U.N. Human Rights Panel Bashes Israel

For many years, the old United Nations Human Rights Commission was a prime example of the degree to which the world body had sunk. The old Human Rights Commission, which a year ago was replaced by a new Human Rights Council, had been criticized for allowing voting membership by such infamous regimes as those in Sudan, Cuba, Libya and Zimbabwe. Not only were these nations led by regimes with some of the worst records of human rights violations, but they used their membership on the Commission to block any meaningful action by the panel to curb those abuses. The old Commission never hesitated, however, to repeatedly and harshly adopt resolutions branding Israel as a major violator of human rights. A New York Times article by Warren Hoge last Sunday reports that the so-called “new and reformed” United Nations Human Rights Council has provoked “dismay” because of its “inaction on Darfur and focus on Israel,” which has angered activists who had insisted that the old commission be replaced.

Former United Nations Secretary General Kofi Annan had commented that the old commission had “cast a shadow on the reputation of the United Nations system as a whole,” and with his backing the United Nations General Assembly, by a vote of 170-4 last year created the new U.N. Human Rights Council. The Times quotes Kenneth Roth, executive director of Human Rights Watch, a non-profit, non-governmental organization that monitors human rights worldwide as saying of the new Council, “so far it’s been enormously disappointing, and the opponents of human rights enforcement are running circles around the proponents.”

Sadly, the new Council is just old wine in a new bottle in terms of its actual effect on real-life human rights crises like the genocide in the Darfur region of Sudan, which has already claimed at least 200,000 lives and as many as 400,000, according to reliable estimates. Hoge points out that member countries from Africa and the Organization of the Islamic Conference, an association of 57 nations supporting Muslim unity, “have dashed those hopes by voting as a bloc to stymie Western efforts to direct serious attention to situations like the killings, rapes and pillage in the Darfur region of Sudan, which the United Nations has declared the world’s worst humanitarian crisis.”

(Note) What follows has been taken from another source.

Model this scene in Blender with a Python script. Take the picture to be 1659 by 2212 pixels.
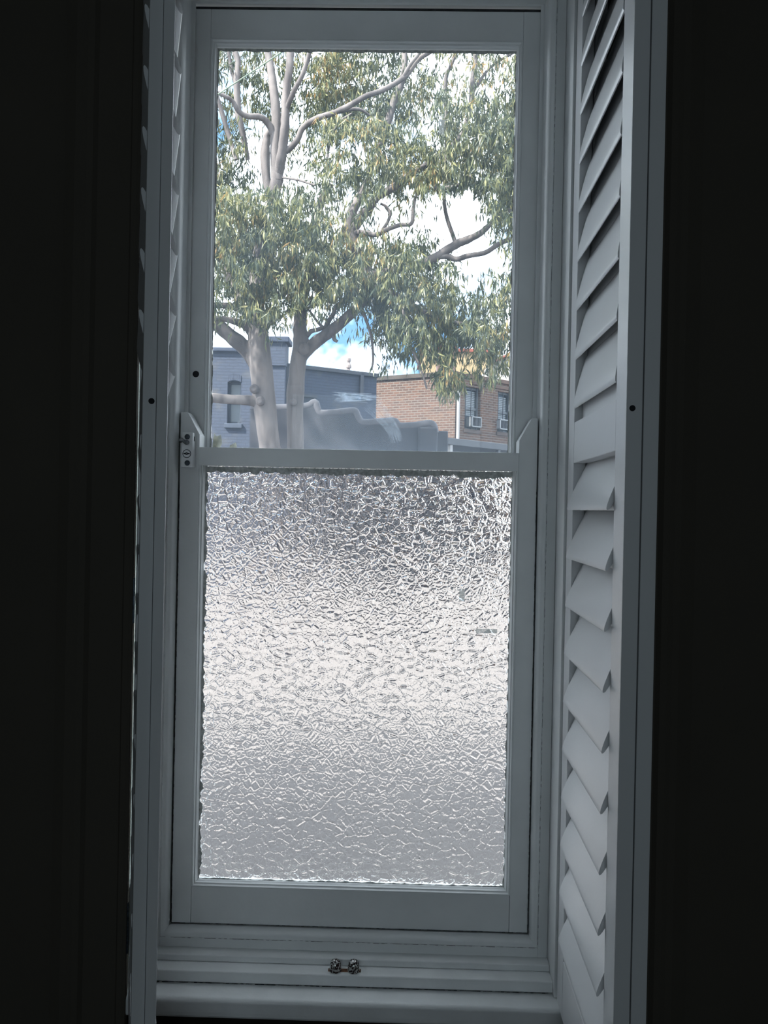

While it horribly and inexcusably neglects to take action to stop the genocide in Sudan, “the council has focused its condemnation almost exclusively on Israel, (having) passed eight resolutions against Israel, and the Islamic group is planning four more for the current session,” according to Hoge, who adds that “the council has cited no other country for human rights violations.” R. Nicholas Burns, the U.S. under secretary of state for political affairs, was quoted as saying the anti-Israel focus of the council was one of the reasons the United States voted against creating the new panel last year, noting “It spent the entire year slamming Israel,” and that it had conducted formal hearings against Israel “but not against Burma and not against Zimbabwe and not against North Korea and not against Iran.” Kofi Annan’s successor as U.N. Secretary General, Ban Ki-moon, told a human rights gathering last year that he was “worried by its disproportionate focus on violations by Israel,” adding that the council “has clearly not justified all the hopes so many of us placed on it.”

The new secretary general’s elegant diplomatic description of his concern does little to offer assurances that matters will improve at the new Human Rights Council any time soon. Peter G. Splinter, the Amnesty Interational representative in Geneva said that he was “not optimistic” that the Council will take any meaningful action on Sudan’s refusal to allow a U.N. assessment mission into Darfur.

Once again, the United Nations, the world body that was created amid such high hopes on the ashes of World War II and the Holocaust, has failed to meet its obligations under the United Nations Charter and the Genocide Convention. Israel, the only democracy in the Middle East, is again being singled out repeatedly for alleged human rights violations in a country in which Arabs and Jews, Christians and Muslims have full human and religious rights, while the genocide in Darfur goes unpunished. The Organization of the Islamic Conference has sabotaged the work of the new Human Rights Council and doomed it thus far to the same record of dismal failure as the old Human Rights Commission it was supposed to replace.